O efeito colateral disso é que as histórias da DC, após a Crise, eram em sua maioria crias dos escritores medíocres e fãs de anti-heróis. Com isso, a Terra pós-Crise ficou muito mais sombria e decadente que suas predecessoras. Essa era um Terra onde o Superman pode morrer, o Batman pode ficar paralítico, o Lanterna Verde pode ficar maluco e assassino. Se um personagem pré-Crise visse essas coisas, ficaria envergonhado, e até mesmo revoltado. E essa é premissa básica de Infinite Crisis. No primeiro número, Kal-L, que havia sacrificado sua existência pra salvar a terra unificada, verifica que ela se tornou um pesadelo. Nesse segundo número, ele verifica que o problema é que a Terra pós-Crise foi baseada demais na Terra-1, cujos personagens se corromperam. Então, sua solução é reverter a Crise, de modo que a Terra pós-Crise não seja mais a Terra-1, mas sim a Terra-2, cujos heróis ainda não foram maculados pela onda dos anti-heróis.

A edição em si consegue ter exatamente o mesmo clima da Crise original, ao mesmo tempo épico e intimista. De fato, a primeira página começa com uma cena caseira, onde o Homem-Animal pergunta pra esposa por que ela jogou fora seu traje espacial. "Estava vazando óleo de foguete", numa cena que evoca de maneira perfeita o Homem-Animal do Grant Morrison, o gibi que melhor usou os temas da primeira Crise. E, na cena seguinte, Donna Troy convoca os heróis no espaço, da mesma maneira que o Monitor havia feito no original.

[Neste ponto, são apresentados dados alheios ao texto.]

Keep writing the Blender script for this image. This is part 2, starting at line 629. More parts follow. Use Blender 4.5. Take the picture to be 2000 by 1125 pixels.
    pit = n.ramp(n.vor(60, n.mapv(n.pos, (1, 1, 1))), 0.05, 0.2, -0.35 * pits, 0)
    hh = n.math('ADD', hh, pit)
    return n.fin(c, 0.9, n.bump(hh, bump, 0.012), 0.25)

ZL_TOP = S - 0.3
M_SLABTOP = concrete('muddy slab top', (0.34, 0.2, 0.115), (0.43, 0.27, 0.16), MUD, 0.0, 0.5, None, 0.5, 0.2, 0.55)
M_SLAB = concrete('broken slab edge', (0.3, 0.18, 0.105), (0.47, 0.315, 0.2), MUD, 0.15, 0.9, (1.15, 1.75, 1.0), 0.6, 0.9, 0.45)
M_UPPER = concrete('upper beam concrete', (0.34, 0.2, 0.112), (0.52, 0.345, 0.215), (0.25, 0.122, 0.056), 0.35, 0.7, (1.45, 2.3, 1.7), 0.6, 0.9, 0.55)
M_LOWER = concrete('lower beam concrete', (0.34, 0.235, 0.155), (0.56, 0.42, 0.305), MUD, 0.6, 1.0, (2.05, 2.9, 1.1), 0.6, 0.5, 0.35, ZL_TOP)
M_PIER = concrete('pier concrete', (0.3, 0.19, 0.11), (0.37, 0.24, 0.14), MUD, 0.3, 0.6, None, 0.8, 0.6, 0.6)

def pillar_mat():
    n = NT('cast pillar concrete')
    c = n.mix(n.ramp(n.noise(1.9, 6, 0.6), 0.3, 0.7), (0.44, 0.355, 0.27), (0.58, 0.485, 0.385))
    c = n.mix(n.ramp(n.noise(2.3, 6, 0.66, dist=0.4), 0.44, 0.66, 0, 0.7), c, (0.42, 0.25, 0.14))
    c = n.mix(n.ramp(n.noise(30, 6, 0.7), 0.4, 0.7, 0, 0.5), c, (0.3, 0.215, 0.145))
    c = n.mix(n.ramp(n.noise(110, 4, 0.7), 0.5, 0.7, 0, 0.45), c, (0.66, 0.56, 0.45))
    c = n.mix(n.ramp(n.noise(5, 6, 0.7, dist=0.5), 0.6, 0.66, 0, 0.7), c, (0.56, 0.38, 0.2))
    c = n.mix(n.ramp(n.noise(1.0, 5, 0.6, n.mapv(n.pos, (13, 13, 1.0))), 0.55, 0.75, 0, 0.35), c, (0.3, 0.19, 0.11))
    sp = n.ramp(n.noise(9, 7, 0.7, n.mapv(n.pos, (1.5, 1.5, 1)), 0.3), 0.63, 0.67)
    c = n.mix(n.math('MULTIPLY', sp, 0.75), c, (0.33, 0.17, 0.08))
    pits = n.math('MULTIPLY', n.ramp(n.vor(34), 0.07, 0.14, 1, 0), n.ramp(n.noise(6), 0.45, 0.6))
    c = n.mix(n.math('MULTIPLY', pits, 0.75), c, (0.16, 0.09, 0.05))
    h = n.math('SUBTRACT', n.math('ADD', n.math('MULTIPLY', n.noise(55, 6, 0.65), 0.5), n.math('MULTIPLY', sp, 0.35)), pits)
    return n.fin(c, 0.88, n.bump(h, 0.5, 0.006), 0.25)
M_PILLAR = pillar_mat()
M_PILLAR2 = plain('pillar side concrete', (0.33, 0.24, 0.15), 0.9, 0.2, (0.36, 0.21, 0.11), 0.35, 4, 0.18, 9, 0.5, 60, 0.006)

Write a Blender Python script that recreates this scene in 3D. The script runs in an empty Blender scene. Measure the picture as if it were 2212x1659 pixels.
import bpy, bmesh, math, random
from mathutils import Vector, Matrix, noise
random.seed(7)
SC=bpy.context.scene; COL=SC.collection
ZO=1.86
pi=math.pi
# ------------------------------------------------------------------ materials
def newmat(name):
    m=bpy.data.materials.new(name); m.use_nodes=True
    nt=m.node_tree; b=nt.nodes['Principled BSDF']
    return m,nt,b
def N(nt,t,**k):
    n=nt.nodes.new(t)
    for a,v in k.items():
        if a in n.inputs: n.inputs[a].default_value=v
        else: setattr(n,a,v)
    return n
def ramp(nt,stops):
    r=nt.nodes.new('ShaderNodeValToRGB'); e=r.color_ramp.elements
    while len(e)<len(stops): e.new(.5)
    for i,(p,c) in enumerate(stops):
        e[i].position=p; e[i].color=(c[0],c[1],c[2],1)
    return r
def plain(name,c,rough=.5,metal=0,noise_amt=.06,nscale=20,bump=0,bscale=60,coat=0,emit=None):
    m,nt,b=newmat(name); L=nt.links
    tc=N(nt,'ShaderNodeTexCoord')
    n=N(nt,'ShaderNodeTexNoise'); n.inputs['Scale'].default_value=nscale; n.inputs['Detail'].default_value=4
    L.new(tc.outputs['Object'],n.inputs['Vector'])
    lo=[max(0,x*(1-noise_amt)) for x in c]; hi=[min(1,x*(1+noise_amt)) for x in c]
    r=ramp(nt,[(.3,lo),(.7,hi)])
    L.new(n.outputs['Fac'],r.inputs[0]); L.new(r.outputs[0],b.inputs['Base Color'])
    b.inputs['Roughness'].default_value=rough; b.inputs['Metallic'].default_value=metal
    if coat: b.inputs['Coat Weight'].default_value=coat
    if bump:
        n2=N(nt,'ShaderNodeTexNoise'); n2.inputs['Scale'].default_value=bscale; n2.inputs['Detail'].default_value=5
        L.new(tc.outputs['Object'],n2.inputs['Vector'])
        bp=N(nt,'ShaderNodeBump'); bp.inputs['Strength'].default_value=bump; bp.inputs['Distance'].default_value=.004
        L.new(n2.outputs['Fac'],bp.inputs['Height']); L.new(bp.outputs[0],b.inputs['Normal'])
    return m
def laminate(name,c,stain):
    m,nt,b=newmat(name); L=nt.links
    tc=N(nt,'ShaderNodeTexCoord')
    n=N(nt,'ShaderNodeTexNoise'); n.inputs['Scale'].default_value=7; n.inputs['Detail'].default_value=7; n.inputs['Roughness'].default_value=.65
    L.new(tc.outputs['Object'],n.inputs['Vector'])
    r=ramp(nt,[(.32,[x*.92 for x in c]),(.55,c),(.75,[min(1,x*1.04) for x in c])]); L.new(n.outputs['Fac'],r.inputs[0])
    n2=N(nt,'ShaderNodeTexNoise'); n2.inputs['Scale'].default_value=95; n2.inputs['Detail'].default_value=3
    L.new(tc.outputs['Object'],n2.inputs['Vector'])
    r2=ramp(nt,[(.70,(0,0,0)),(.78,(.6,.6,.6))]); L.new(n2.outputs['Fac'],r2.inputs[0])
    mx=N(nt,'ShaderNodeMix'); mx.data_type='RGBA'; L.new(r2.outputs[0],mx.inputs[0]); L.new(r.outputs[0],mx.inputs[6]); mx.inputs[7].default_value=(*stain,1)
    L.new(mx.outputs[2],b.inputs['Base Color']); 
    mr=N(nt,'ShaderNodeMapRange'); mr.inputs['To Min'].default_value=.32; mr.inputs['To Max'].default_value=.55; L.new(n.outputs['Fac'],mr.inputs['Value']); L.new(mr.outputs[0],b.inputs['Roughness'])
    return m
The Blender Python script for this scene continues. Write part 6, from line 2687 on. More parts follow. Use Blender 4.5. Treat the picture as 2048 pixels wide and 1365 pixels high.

Os desenhos do Jimenez continuam espetaculares, com um nível de detalhe ainda maior que o do Perez. E, numa seqüência de flashback, o próprio Perez volta pra desenhar um punhado de páginas. Além disso, o Perez também fez uma das capas, onde várias cenas da história do multiverso são lembradas, incluindo três foguetes fugindo de Krypton: o foguete do Superman da Terra-1, da Terra-2, e da Terra pós-Crise.

Talvez o único problema de Infinite Crisis seja seu nível de referências. A série evoca acontecimentos de toda a cronologia da DC, o que significa que para apreciá-la completamente você precisa conhecer os 70 anos de gibis que a DC publicou. Pra quem tem esse conhecimento, entretando, a série é um deleite.